##### GIVEN INFORMATION #####

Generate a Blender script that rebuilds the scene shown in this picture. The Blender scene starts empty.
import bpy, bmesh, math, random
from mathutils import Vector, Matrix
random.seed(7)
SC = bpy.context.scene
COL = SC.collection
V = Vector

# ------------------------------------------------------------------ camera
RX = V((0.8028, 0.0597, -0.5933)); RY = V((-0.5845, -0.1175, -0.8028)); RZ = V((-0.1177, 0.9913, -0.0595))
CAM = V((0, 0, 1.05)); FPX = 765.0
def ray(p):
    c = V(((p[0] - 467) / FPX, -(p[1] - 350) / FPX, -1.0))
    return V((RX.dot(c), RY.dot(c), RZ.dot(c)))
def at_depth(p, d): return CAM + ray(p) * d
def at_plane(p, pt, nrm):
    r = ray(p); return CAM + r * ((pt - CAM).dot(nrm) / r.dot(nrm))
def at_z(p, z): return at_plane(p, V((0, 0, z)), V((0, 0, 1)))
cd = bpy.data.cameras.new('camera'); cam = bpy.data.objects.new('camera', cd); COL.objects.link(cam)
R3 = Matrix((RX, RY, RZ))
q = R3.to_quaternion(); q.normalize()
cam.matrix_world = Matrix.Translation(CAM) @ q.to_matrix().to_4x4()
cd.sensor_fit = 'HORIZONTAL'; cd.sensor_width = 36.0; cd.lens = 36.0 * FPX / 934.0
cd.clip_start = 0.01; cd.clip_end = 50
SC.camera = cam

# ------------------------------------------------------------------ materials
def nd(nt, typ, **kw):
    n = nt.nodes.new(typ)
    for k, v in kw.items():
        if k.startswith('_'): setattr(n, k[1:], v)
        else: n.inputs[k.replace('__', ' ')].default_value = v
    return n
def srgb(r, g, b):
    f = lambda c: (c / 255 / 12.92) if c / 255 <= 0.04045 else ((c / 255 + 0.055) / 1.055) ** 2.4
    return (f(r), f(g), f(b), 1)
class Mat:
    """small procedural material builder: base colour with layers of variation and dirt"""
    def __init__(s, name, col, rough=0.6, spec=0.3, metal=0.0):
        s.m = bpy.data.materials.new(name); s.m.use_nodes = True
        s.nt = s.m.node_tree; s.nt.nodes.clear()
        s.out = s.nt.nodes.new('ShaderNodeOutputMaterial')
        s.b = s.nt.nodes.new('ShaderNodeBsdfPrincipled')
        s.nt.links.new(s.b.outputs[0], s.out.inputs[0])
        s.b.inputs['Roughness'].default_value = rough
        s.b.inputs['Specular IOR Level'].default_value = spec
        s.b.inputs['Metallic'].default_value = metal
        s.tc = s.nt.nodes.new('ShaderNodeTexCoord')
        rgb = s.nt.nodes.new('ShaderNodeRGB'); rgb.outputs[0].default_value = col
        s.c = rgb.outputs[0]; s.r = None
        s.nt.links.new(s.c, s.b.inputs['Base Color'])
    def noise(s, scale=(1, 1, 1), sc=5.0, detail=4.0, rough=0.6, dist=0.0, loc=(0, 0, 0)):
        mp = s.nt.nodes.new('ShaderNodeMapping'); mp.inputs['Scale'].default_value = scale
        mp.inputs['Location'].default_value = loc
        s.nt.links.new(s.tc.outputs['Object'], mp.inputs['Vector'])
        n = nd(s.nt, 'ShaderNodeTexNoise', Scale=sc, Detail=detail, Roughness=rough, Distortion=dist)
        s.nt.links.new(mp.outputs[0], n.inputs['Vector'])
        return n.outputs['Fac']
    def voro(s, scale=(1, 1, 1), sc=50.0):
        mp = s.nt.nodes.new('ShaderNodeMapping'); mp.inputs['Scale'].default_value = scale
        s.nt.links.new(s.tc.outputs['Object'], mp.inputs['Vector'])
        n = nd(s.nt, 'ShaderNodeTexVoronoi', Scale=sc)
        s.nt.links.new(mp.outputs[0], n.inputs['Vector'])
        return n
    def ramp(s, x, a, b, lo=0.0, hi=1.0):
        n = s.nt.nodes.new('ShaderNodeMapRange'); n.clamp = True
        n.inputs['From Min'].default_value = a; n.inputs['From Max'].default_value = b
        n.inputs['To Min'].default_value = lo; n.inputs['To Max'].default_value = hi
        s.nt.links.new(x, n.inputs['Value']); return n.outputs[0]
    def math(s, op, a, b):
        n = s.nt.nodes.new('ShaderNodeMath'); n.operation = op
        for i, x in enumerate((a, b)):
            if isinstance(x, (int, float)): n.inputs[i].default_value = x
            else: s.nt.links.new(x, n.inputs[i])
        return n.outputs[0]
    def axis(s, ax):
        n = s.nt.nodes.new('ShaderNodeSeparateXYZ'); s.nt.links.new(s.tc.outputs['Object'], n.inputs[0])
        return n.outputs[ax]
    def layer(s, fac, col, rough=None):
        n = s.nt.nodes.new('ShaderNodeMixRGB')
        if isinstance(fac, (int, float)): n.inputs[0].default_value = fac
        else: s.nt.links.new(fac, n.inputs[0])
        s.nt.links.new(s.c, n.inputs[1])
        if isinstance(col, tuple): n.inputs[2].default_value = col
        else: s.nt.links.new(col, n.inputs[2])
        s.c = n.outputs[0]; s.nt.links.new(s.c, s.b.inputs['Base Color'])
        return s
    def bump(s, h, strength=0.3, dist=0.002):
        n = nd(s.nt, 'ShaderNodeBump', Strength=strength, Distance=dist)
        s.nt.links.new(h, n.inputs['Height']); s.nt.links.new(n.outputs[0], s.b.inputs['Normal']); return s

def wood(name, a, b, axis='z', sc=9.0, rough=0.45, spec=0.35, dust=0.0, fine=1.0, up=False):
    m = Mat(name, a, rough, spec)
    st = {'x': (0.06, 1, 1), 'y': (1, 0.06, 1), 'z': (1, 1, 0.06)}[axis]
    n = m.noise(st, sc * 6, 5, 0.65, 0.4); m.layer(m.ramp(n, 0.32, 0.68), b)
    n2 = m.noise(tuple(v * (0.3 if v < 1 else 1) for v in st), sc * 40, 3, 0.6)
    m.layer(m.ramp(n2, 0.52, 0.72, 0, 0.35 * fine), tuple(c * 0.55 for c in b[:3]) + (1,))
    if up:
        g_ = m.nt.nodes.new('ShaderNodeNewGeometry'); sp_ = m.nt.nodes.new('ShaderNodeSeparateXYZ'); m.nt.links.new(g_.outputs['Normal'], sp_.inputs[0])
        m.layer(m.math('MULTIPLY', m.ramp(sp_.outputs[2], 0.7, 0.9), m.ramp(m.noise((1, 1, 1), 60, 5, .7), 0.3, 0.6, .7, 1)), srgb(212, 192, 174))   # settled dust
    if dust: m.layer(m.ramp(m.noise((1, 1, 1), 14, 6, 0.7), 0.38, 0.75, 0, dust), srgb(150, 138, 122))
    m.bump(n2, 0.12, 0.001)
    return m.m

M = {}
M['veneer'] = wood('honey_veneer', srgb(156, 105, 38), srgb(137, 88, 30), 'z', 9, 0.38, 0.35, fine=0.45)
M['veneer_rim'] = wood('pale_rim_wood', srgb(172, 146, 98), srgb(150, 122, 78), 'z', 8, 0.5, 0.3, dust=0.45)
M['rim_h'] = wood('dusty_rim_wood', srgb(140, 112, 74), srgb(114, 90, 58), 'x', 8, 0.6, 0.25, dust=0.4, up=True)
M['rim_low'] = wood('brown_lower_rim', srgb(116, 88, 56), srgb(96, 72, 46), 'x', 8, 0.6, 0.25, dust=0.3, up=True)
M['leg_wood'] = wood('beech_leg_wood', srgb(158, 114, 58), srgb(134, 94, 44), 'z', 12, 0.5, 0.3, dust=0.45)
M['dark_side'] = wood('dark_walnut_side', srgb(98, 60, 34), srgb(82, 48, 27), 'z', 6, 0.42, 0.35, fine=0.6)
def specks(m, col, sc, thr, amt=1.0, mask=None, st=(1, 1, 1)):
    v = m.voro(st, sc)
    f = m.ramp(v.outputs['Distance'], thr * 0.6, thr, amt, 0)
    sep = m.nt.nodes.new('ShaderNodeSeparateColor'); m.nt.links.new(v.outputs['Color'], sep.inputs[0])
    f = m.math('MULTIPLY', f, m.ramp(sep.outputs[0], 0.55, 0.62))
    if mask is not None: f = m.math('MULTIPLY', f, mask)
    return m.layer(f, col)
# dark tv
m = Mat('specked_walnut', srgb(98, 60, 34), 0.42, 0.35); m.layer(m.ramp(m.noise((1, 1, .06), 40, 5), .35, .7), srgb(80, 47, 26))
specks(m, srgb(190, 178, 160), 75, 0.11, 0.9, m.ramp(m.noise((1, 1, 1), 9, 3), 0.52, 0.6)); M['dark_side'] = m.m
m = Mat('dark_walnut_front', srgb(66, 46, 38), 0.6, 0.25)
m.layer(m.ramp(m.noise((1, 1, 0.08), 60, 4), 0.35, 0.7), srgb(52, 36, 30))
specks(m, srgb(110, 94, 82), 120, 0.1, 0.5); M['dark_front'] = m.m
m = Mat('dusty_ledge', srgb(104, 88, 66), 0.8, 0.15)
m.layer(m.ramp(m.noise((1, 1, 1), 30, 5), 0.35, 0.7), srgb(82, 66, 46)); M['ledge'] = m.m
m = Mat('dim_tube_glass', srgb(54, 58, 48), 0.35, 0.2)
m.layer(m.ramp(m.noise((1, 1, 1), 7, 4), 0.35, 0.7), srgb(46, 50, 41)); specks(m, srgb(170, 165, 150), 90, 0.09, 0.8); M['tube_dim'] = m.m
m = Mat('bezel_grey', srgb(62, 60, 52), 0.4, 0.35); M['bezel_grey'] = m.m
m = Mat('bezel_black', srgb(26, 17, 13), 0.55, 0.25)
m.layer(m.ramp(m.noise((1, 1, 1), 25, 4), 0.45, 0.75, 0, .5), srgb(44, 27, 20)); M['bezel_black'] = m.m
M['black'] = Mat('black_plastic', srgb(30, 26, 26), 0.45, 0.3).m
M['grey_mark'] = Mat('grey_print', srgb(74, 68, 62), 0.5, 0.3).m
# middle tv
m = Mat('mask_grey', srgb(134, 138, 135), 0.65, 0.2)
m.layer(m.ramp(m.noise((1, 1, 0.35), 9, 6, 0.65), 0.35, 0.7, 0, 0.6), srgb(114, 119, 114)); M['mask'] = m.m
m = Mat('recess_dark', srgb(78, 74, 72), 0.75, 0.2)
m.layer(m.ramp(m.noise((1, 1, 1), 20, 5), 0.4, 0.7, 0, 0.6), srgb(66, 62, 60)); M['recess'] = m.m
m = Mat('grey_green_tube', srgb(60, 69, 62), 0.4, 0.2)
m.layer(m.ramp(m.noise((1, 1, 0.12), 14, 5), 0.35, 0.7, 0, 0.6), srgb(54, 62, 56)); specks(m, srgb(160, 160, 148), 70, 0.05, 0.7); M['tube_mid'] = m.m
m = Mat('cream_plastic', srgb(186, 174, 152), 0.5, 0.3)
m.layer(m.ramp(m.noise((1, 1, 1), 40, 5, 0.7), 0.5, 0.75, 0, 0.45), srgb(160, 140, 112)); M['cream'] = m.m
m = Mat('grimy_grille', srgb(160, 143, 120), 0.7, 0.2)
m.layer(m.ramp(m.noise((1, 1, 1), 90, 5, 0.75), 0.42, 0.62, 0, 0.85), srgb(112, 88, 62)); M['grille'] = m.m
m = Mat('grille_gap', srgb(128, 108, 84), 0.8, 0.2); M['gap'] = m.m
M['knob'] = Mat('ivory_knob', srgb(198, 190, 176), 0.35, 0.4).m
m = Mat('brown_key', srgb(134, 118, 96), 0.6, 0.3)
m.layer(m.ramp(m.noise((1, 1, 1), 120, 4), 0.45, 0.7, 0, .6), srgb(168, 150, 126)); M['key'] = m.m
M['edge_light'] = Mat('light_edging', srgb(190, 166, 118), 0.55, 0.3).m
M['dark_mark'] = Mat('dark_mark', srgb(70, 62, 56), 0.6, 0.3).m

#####

From the opening line of the data above, please print each line as written up to and including the line that contains "SC.camera = cam", and nothing more.

CORRECT RESPONSE:
Generate a Blender script that rebuilds the scene shown in this picture. The Blender scene starts empty.
import bpy, bmesh, math, random
from mathutils import Vector, Matrix
random.seed(7)
SC = bpy.context.scene
COL = SC.collection
V = Vector

# ------------------------------------------------------------------ camera
RX = V((0.8028, 0.0597, -0.5933)); RY = V((-0.5845, -0.1175, -0.8028)); RZ = V((-0.1177, 0.9913, -0.0595))
CAM = V((0, 0, 1.05)); FPX = 765.0
def ray(p):
    c = V(((p[0] - 467) / FPX, -(p[1] - 350) / FPX, -1.0))
    return V((RX.dot(c), RY.dot(c), RZ.dot(c)))
def at_depth(p, d): return CAM + ray(p) * d
def at_plane(p, pt, nrm):
    r = ray(p); return CAM + r * ((pt - CAM).dot(nrm) / r.dot(nrm))
def at_z(p, z): return at_plane(p, V((0, 0, z)), V((0, 0, 1)))
cd = bpy.data.cameras.new('camera'); cam = bpy.data.objects.new('camera', cd); COL.objects.link(cam)
R3 = Matrix((RX, RY, RZ))
q = R3.to_quaternion(); q.normalize()
cam.matrix_world = Matrix.Translation(CAM) @ q.to_matrix().to_4x4()
cd.sensor_fit = 'HORIZONTAL'; cd.sensor_width = 36.0; cd.lens = 36.0 * FPX / 934.0
cd.clip_start = 0.01; cd.clip_end = 50
SC.camera = cam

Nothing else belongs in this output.